Begin DATASET EXCERPTS
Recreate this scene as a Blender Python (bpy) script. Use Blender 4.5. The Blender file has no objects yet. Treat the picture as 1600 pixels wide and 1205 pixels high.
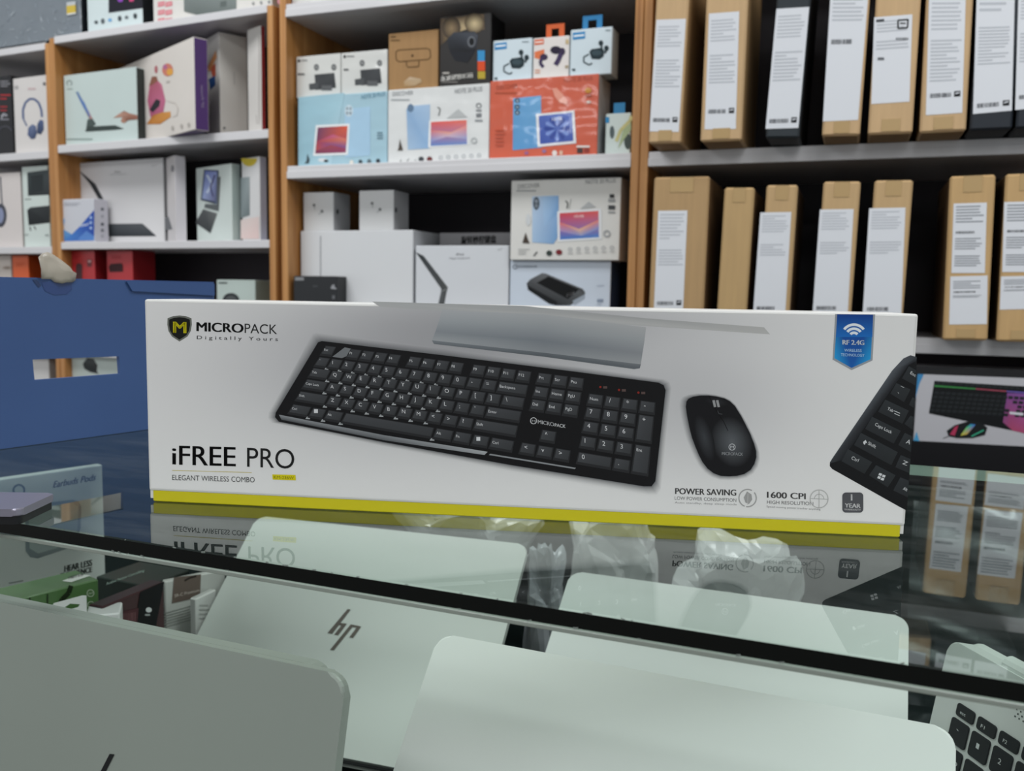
import bpy, bmesh, math, random
from mathutils import Vector, Matrix

random.seed(7)
SC = bpy.context.scene
COL = SC.collection

# ------------------------------------------------------------------ camera, world, lights, exposure
FPX, CX, CY = 1400.0, 800.0, 602.5
HEAD, ROLL = math.radians(20.7), math.radians(1.0)
PITCH = math.atan((602.5 - 458.0) / FPX)
EYE = Vector((0.0, 0.0, 1.135))
FWD = Vector((-math.sin(HEAD) * math.cos(PITCH), math.cos(HEAD) * math.cos(PITCH), -math.sin(PITCH)))
_r0 = Vector((math.cos(HEAD), math.sin(HEAD), 0.0))
_u0 = _r0.cross(FWD)
RGT = _r0 * math.cos(ROLL) + _u0 * math.sin(ROLL)
UPV = _u0 * math.cos(ROLL) - _r0 * math.sin(ROLL)

cam_d = bpy.data.cameras.new('camera')
cam = bpy.data.objects.new('camera', cam_d)
COL.objects.link(cam)
cam.matrix_world = Matrix(((RGT.x, UPV.x, -FWD.x, EYE.x), (RGT.y, UPV.y, -FWD.y, EYE.y), (RGT.z, UPV.z, -FWD.z, EYE.z), (0, 0, 0, 1)))
cam_d.sensor_width = 36.0
cam_d.lens = FPX / 1600.0 * 36.0
cam_d.clip_start = 0.02
cam_d.dof.use_dof = True
cam_d.dof.focus_distance = 0.53
cam_d.dof.aperture_fstop = 13.0
SC.camera = cam

world = bpy.data.worlds.new('shop_air')
SC.world = world
world.use_nodes = True
world.node_tree.nodes['Background'].inputs[0].default_value = (0.93, 0.97, 1.0, 1)
world.node_tree.nodes['Background'].inputs[1].default_value = 0.62
SC.view_settings.view_transform = 'Standard'
SC.view_settings.look = 'None'
SC.view_settings.gamma = 1.0
SC.view_settings.use_curve_mapping = False
SC.view_settings.exposure = 0.0

LAMPS = [(-1.5, 0.70, 26), (0.8, 0.70, 26), (-2.0, -1.5, 26), (0.6, -1.5, 26), (-2.0, -4.0, 22), (0.6, -4.0, 22)]
CEIL = 2.85
for lx, ly, lw in LAMPS:
    ld = bpy.data.lights.new('panel_light', 'AREA')
    ld.shape = 'RECTANGLE'
    ld.size, ld.size_y = 1.18, 0.58
    ld.energy = lw
    ld.color = (0.97, 0.985, 1.0)
    lo = bpy.data.objects.new('panel_light', ld)
    lo.location = (lx, ly, CEIL - 0.075)
    COL.objects.link(lo)


def ray(x, y):
    return FWD + RGT * ((x - CX) / FPX) - UPV * ((y - CY) / FPX)


def hit(x, y, p, n):
    """point of the photograph's line of sight on a real plane"""
    d = ray(x, y)
    return EYE + d * ((p - EYE).dot(n) / d.dot(n))


def on_z(x, y, z):
    return hit(x, y, Vector((0, 0, z)), Vector((0, 0, 1)))


# ------------------------------------------------------------------ materials
def lin(c):
    return c / 12.92 if c <= 0.04045 else ((c + 0.055) / 1.055) ** 2.4


def rgb(h):
    if isinstance(h, str):
        h = h.lstrip('#')
        return tuple(lin(int(h[i:i + 2], 16) / 255.0) for i in (0, 2, 4))
    return h


MATS = {}


def new_mat(key):
    m = bpy.data.materials.new(key)
    m.use_nodes = True
    MATS[key] = m
    return m, m.node_tree, m.node_tree.nodes['Principled BSDF']


def card(col, rough=0.55, coat=0.0, metal=0.0, bump=0.0, mottle=0.05, scale=9.0, coatrough=0.10, spec=0.35):
    key = 'card_%s_%s_%s_%s_%s_%s_%s' % (col, rough, coat, metal, bump, mottle, spec)
    if key in MATS:
        return MATS[key]
    m, t, b = new_mat(key)
    c = rgb(col)
    b.inputs['Roughness'].default_value = rough
    b.inputs['Metallic'].default_value = metal
    b.inputs['Specular IOR Level'].default_value = spec
    b.inputs['Coat Weight'].default_value = coat
    b.inputs['Coat Roughness'].default_value = coatrough
    tc = t.nodes.new('ShaderNodeTexCoord')
    nz = t.nodes.new('ShaderNodeTexNoise')
    nz.inputs['Scale'].default_value = scale
    nz.inputs['Detail'].default_value = 4
    t.links.new(tc.outputs['Object'], nz.inputs['Vector'])
    mx = t.nodes.new('ShaderNodeMix')
    mx.data_type = 'RGBA'
    mx.inputs['A'].default_value = tuple(v * (1 - mottle) for v in c) + (1,)
    mx.inputs['B'].default_value = tuple(min(1, v * (1 + mottle)) for v in c) + (1,)
    t.links.new(nz.outputs['Fac'], mx.inputs['Factor'])
    t.links.new(mx.outputs['Result'], b.inputs['Base Color'])
    if bump:
        n2 = t.nodes.new('ShaderNodeTexNoise')
        n2.inputs['Scale'].default_value = 13
        n2.inputs['Detail'].default_value = 2
        t.links.new(tc.outputs['Object'], n2.inputs['Vector'])
        bp = t.nodes.new('ShaderNodeBump')
        bp.inputs['Strength'].default_value = bump
        bp.inputs['Distance'].default_value = 0.03
        t.links.new(n2.outputs['Fac'], bp.inputs['Height'])
        t.links.new(bp.outputs['Normal'], b.inputs['Normal'])
        t.links.new(bp.outputs['Normal'], b.inputs['Coat Normal'])
    return m


def kraft(col='#bf9a68'):
    key = 'kraft_' + col
    if key in MATS:
        return MATS[key]
    m, t, b = new_mat(key)
    c = rgb(col)
    b.inputs['Roughness'].default_value = 0.7
    tc = t.nodes.new('ShaderNodeTexCoord')
    mp = t.nodes.new('ShaderNodeMapping')
    mp.inputs['Scale'].default_value = (60, 60, 5)
    t.links.new(tc.outputs['Object'], mp.inputs['Vector'])
    nz = t.nodes.new('ShaderNodeTexNoise')
    nz.inputs['Scale'].default_value = 2.0
    nz.inputs['Detail'].default_value = 5
    t.links.new(mp.outputs['Vector'], nz.inputs['Vector'])
    mx = t.nodes.new('ShaderNodeMix')
    mx.data_type = 'RGBA'
    mx.inputs['A'].default_value = tuple(v * 0.86 for v in c) + (1,)
    mx.inputs['B'].default_value = tuple(min(1, v * 1.12) for v in c) + (1,)
    t.links.new(nz.outputs['Fac'], mx.inputs['Factor'])
    t.links.new(mx.outputs['Result'], b.inputs['Base Color'])
    return m


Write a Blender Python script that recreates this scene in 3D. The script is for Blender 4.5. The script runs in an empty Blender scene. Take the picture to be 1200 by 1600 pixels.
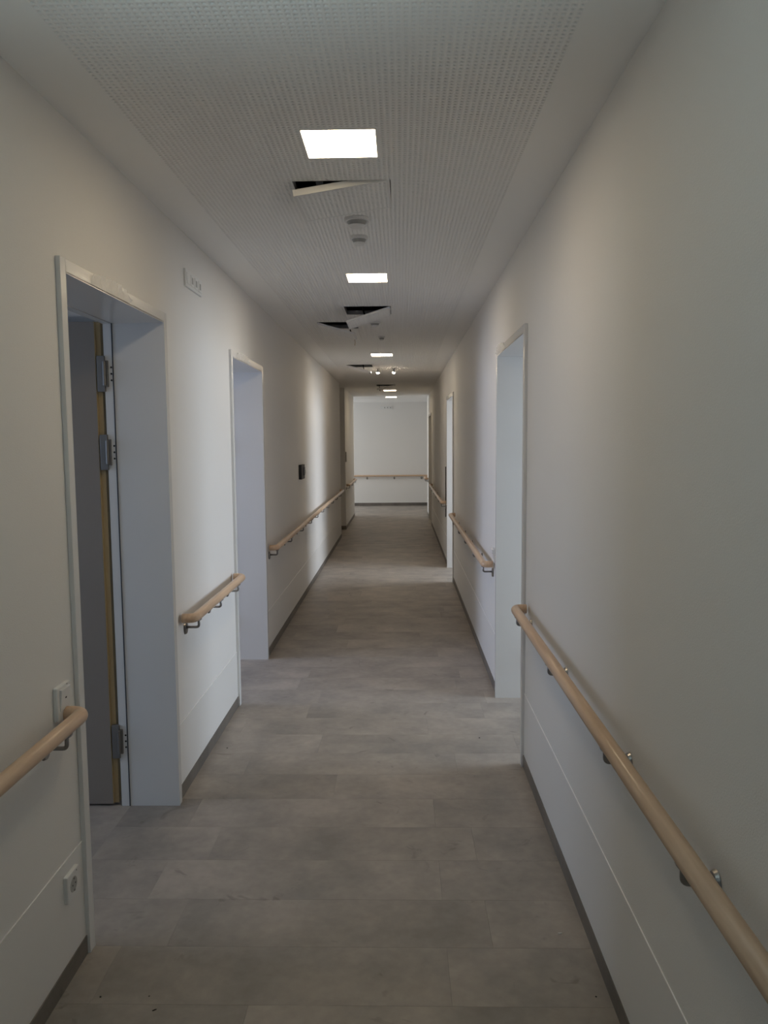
import bpy, bmesh, math, random
import numpy as np
from mathutils import Vector, Matrix

C = bpy.context.scene.collection
SC = bpy.context.scene
random.seed(7)

# ------------------------------------------------------------------ camera
H = 1.6
F_PX, PITCH, YAW, ROLL = 1209.69, 0.0904, -0.0214, 0.0082
cy, sy = math.cos(YAW), math.sin(YAW)
cp, sp = math.cos(PITCH), math.sin(PITCH)
cr, sr = math.cos(ROLL), math.sin(ROLL)
fwd = Vector((sy * cp, cy * cp, -sp))
right0 = Vector((cy, -sy, 0))
down0 = -right0.cross(fwd)
right = cr * right0 + sr * down0
down = -sr * right0 + cr * down0
up = -down
cam_data = bpy.data.cameras.new('camera')
cam = bpy.data.objects.new('camera', cam_data)
C.objects.link(cam)
m = Matrix.Identity(4)
for i in range(3):
    m[i][0], m[i][1], m[i][2] = right[i], up[i], -fwd[i]
m[2][3] = H
cam.matrix_world = m
cam_data.sensor_fit = 'VERTICAL'
cam_data.sensor_height = 24.0
cam_data.lens = F_PX / 1600 * 24.0
cam_data.clip_start = 0.02
SC.camera = cam

# ------------------------------------------------------------------ world, exposure
w = bpy.data.worlds.new('world')
SC.world = w
w.use_nodes = True
w.node_tree.nodes['Background'].inputs[0].default_value = (0.55, 0.72, 1.0, 1)
w.node_tree.nodes['Background'].inputs[1].default_value = 0.12
SC.view_settings.view_transform = 'Standard'
SC.view_settings.look = 'None'
SC.view_settings.gamma = 1.0
SC.view_settings.use_curve_mapping = False
SC.view_settings.exposure = 0.0
SC.cycles.max_bounces = 10
SC.cycles.diffuse_bounces = 7
SC.cycles.glossy_bounces = 4
SC.cycles.sample_clamp_indirect = 4.0
SC.cycles.caustics_reflective = False
SC.cycles.caustics_refractive = False

# daylight at the windows: (x, y, z, facing, width, height, watts, tilt down)
WINDOW_LIGHTS = [
    # side rooms on the left (face +x), on the right (face -x)
    ('L', -4.40, 2.25, 1.70, 1.5, 1.3, 29.0, (.55, .71, 1)),
    ('L', -4.40, 4.80, 1.70, 1.6, 1.3, 70.0, (.63, .74, 1)),
    ('L', -5.45, 18.2, 1.50, 1.4, 1.5, 105.0, (.86, .93, 1)),
    ('R', 4.00, 4.05, 1.70, 1.6, 1.3, 96.0, (.74, .86, 1)),
    ('R', 3.75, 8.95, 1.70, 2.4, 1.3, 120.0, (.82, .90, 1)),
]
def area(name, loc, rot, sx, sy_, watts, col, spread=180):
    l = bpy.data.lights.new(name, 'AREA')
    l.shape = 'RECTANGLE'; l.size = sx; l.size_y = sy_
    l.energy = watts; l.color = col; l.spread = math.radians(spread)
    o = bpy.data.objects.new(name, l); C.objects.link(o)
    o.location = loc; o.rotation_euler = rot
    return o
for s, x, y, z, ww, hh, W, DC in WINDOW_LIGHTS:
    ry = math.radians(90 + 12)
    rot = (0, -ry + math.radians(24), 0) if s == 'L' else (0, ry - math.radians(24), 0)
    # area light emits along local -Z
    area('window_daylight', (x, y, z), rot, hh, ww, W, DC, 150)
# added lamp behind the camera, a narrow upward beam to brighten the near ceiling
area('added_ceiling_glow', (-0.35, -1.15, 0.12), (math.radians(90 + 55), 0, 0), 1.0, 0.3, 7.8, (0.74, 0.95, 1.0), 38)

LAMP_STRENGTH = 26.0
LAMP_COL = (1.0, 0.80, 0.53)

# ------------------------------------------------------------------ materials
def new_mat(name):
    mt = bpy.data.materials.new(name); mt.use_nodes = True
    nt = mt.node_tree
    return mt, nt, nt.nodes['Principled BSDF']
def simple(name, col, rough=0.6, metal=0.0, bump=0.0, bscale=200.0, spec=None, var=0.0):
    mt, nt, b = new_mat(name)
    b.inputs['Base Color'].default_value = (*col, 1)
    b.inputs['Roughness'].default_value = rough
    b.inputs['Metallic'].default_value = metal
    if spec is not None: b.inputs['Specular IOR Level'].default_value = spec
    if bump or var:
        tc = nt.nodes.new('ShaderNodeTexCoord')
        n = nt.nodes.new('ShaderNodeTexNoise'); n.inputs['Scale'].default_value = bscale
        n.inputs['Detail'].default_value = 4
        nt.links.new(tc.outputs['Object'], n.inputs['Vector'])
        if bump:
            bp = nt.nodes.new('ShaderNodeBump'); bp.inputs['Strength'].default_value = bump
            bp.inputs['Distance'].default_value = 0.002
            nt.links.new(n.outputs[0], bp.inputs['Height'])
            nt.links.new(bp.outputs[0], b.inputs['Normal'])
        if var:
            n2 = nt.nodes.new('ShaderNodeTexNoise'); n2.inputs['Scale'].default_value = 1.7
            n2.inputs['Detail'].default_value = 5
            nt.links.new(tc.outputs['Object'], n2.inputs['Vector'])
            mr = nt.nodes.new('ShaderNodeMapRange')
            mr.inputs['To Min'].default_value = 1 - var; mr.inputs['To Max'].default_value = 1 + var
            nt.links.new(n2.outputs[0], mr.inputs['Value'])
            vm = nt.nodes.new('ShaderNodeVectorMath'); vm.operation = 'SCALE'
            vm.inputs[0].default_value = col
            nt.links.new(mr.outputs[0], vm.inputs['Scale'])
            nt.links.new(vm.outputs[0], b.inputs['Base Color'])
    return mt

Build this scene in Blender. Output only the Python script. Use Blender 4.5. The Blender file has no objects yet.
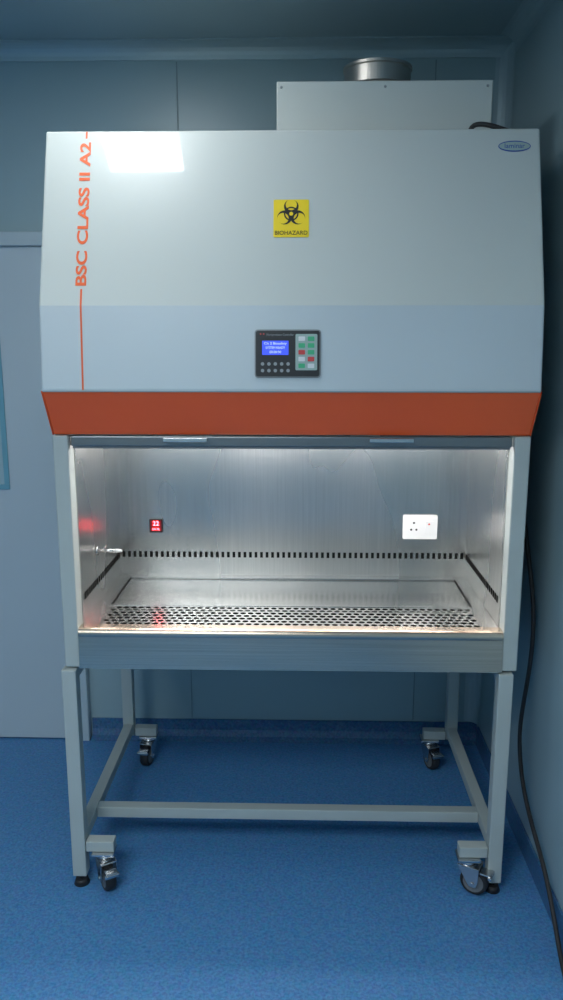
End DATASET EXCERPTS
## WHAT THE EXERCISE ASKS
Except for the pictures, write out exactly the lines from the line that contains "Write a Blender" through the line that contains "SC.cycles.caustics_refractive = False", including both.

## ANSWER TO THE EXERCISE
Write a Blender Python script that recreates this scene in 3D. The script is for Blender 4.5. The script runs in an empty Blender scene. Take the picture to be 1200 by 1600 pixels.
import bpy, bmesh, math, random
import numpy as np
from mathutils import Vector, Matrix

C = bpy.context.scene.collection
SC = bpy.context.scene
random.seed(7)

# ------------------------------------------------------------------ camera
H = 1.6
F_PX, PITCH, YAW, ROLL = 1209.69, 0.0904, -0.0214, 0.0082
cy, sy = math.cos(YAW), math.sin(YAW)
cp, sp = math.cos(PITCH), math.sin(PITCH)
cr, sr = math.cos(ROLL), math.sin(ROLL)
fwd = Vector((sy * cp, cy * cp, -sp))
right0 = Vector((cy, -sy, 0))
down0 = -right0.cross(fwd)
right = cr * right0 + sr * down0
down = -sr * right0 + cr * down0
up = -down
cam_data = bpy.data.cameras.new('camera')
cam = bpy.data.objects.new('camera', cam_data)
C.objects.link(cam)
m = Matrix.Identity(4)
for i in range(3):
    m[i][0], m[i][1], m[i][2] = right[i], up[i], -fwd[i]
m[2][3] = H
cam.matrix_world = m
cam_data.sensor_fit = 'VERTICAL'
cam_data.sensor_height = 24.0
cam_data.lens = F_PX / 1600 * 24.0
cam_data.clip_start = 0.02
SC.camera = cam

# ------------------------------------------------------------------ world, exposure
w = bpy.data.worlds.new('world')
SC.world = w
w.use_nodes = True
w.node_tree.nodes['Background'].inputs[0].default_value = (0.55, 0.72, 1.0, 1)
w.node_tree.nodes['Background'].inputs[1].default_value = 0.12
SC.view_settings.view_transform = 'Standard'
SC.view_settings.look = 'None'
SC.view_settings.gamma = 1.0
SC.view_settings.use_curve_mapping = False
SC.view_settings.exposure = 0.0
SC.cycles.max_bounces = 10
SC.cycles.diffuse_bounces = 7
SC.cycles.glossy_bounces = 4
SC.cycles.sample_clamp_indirect = 4.0
SC.cycles.caustics_reflective = False
SC.cycles.caustics_refractive = False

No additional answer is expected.